Image Captions

Authors frequently include figures in their works (e.g., line drawings, photographs, maps). Each figure should generally be referenced within the body of the work (e.g., see fig. 3), so readers know why it has been included or to what the figure relates. In addition, the figure should be accompanied by a caption that provides a descriptive title, relevant details about the figure (e.g., provenance, measurements, dates), and source or credit information. This post provides guidelines for formatting these captions.

1. Figure Identification Number

Each figure should be numbered, so that scholars referencing the figure in their own work have a clear and concise means of doing so. If a book contains multiple chapters with figures, the figure often is identified by chapter and figure number within the chapter (e.g., fig. 4.3). In other cases, such as in a journal article, figures may be numbered consecutively (e.g., 1, 2, 3, 4, …). Within the caption, the word figure may be spelled out or abbreviated; it should be formatted with an initial capital letter in either case. Note the use of arabic numerals for all elements of the figure number. A period closes this element.

Fig. 4.3.

Figure 4.3.

2. Descriptive Title

A statement describing the figure should appear immediately after the figure number. The title may be a phrase or a complete sentence; in either case, it is set to sentence case (i.e., first word capitalized) and closed with a period. The only elements capitalized within the title are those that are normally capitalized in any sentence, such as titles of works (including paintings), place names, and other proper nouns.

3. Credit Statement

Some rights owners require that specific language be included with any reproduced material. In such cases, care should be taken to ensure that the final caption matches the language specified by the rights owner. Otherwise, credit information can follow whichever of the following formats is most appropriate (see further the examples below). Note that, for consistency, we prefer to close all captions with a period.

Source: XX.

Courtesy of XX. (generally used only for material provided free of charge)

Photograph by XX.

Map by XX.

If figure credits are included in a separate acknowledgments page, credit lines may be omitted from the captions (see examples for the line drawing and “Grave relief” photograph below).

4. Examples

The following are examples of common caption formats:


Fig. 6. Map of the Roman Empire, 121–31 BCE. Source: The Oxford Classical Dictionary, digital edition, Used by permission of Oxford University Press.

Line Drawing

Fig. 4.2. Terracotta shrine stela with figure, from Monte Sirai (Sardinia), dated to the fourth–third century BCE. Height 55.5 cm. Source: Moscati 1988a, 319.

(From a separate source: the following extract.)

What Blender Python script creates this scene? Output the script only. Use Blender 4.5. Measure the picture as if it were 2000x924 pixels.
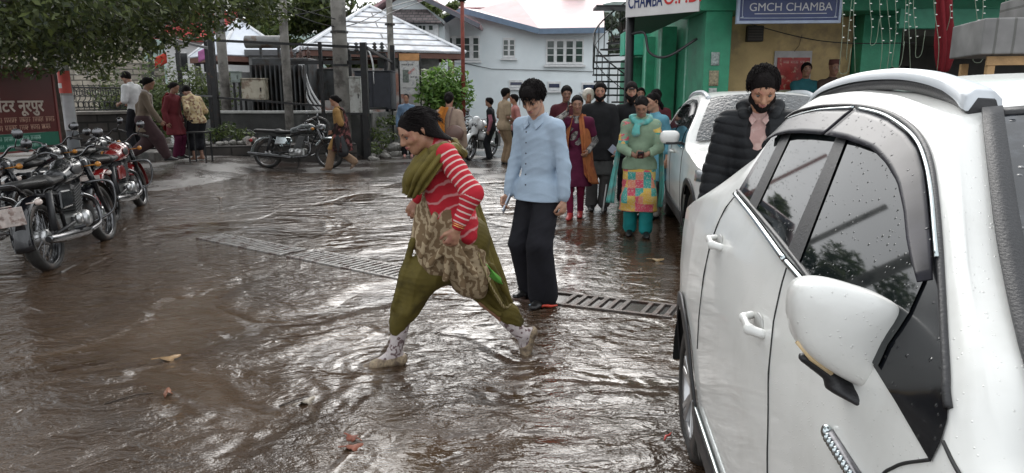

Mandrake. Photograph by David Lupton.

Fig. 4. Hadrianeum and the personifications of provinces. Photograph by author.

  • Photographs by the author do not require a credit line, but it is helpful to include a credit, especially in a work with many figures, to clarify that the author does have the right to reproduce the photograph. Alternatively, if all figures are by the author, a note to that effect in the front matter will suffice, and credit lines may be omitted.

Fig. 3.2. Grave relief. Source: Dieter Knibbe and Hilke Thür, eds., Via Sacra Ephesica II: Grabungen und Forschungen 1992 und 1993, Berichte und Materialen herausgegeben vom Österreichischen Archäologischen Institut 6 (Vienna: Schindler, 1995), fig. 29.

  • Material reproduced from a printed work should include publication details about the source of the figure. If your work uses standard bibliographic style, use footnote citation style and include the author, title, publication details, and any page or figure number (see “Grave relief” above). Include a closing punctuation mark. If your work uses author-date bibliographic style, include a citation at the end of the caption (see line drawing example above).


Fig. 2. Joannes and Lucas van Doetecum after Frans Floris, Resurrection, 1557, etching and engraving, 640 x 454 mm. Courtesy of The Art Institute of Chicago.


Fig. 14. Germania Capta struck in 86 CE. Courtesy of Heritage Auctions,

Augustus. Denarius. Lugdunum mint. Struck 15–13 BCE. Obverse: Head of Augustus, bare, right; reverse: Apollo standing left, holding plectrum in right hand and lyre in left hand. RIC 1.171A. Courtesy of Münzkabinett der Universität Göttingen, Archäologisches Institut. Photo by Stephan Eckardt.

  • Captions for coins can be detailed or short, depending on the nature and audience of the work. However, an author should maintain the same level of detail throughout all captions. For detailed coin captions, include (in this order): the title of the coin, the denomination, the mint, the approximate strike date, a description of the obverse, a description of the reverse, any catalog numbers, and credits. For short coin captions, a descriptive title, date, and credit is generally sufficient.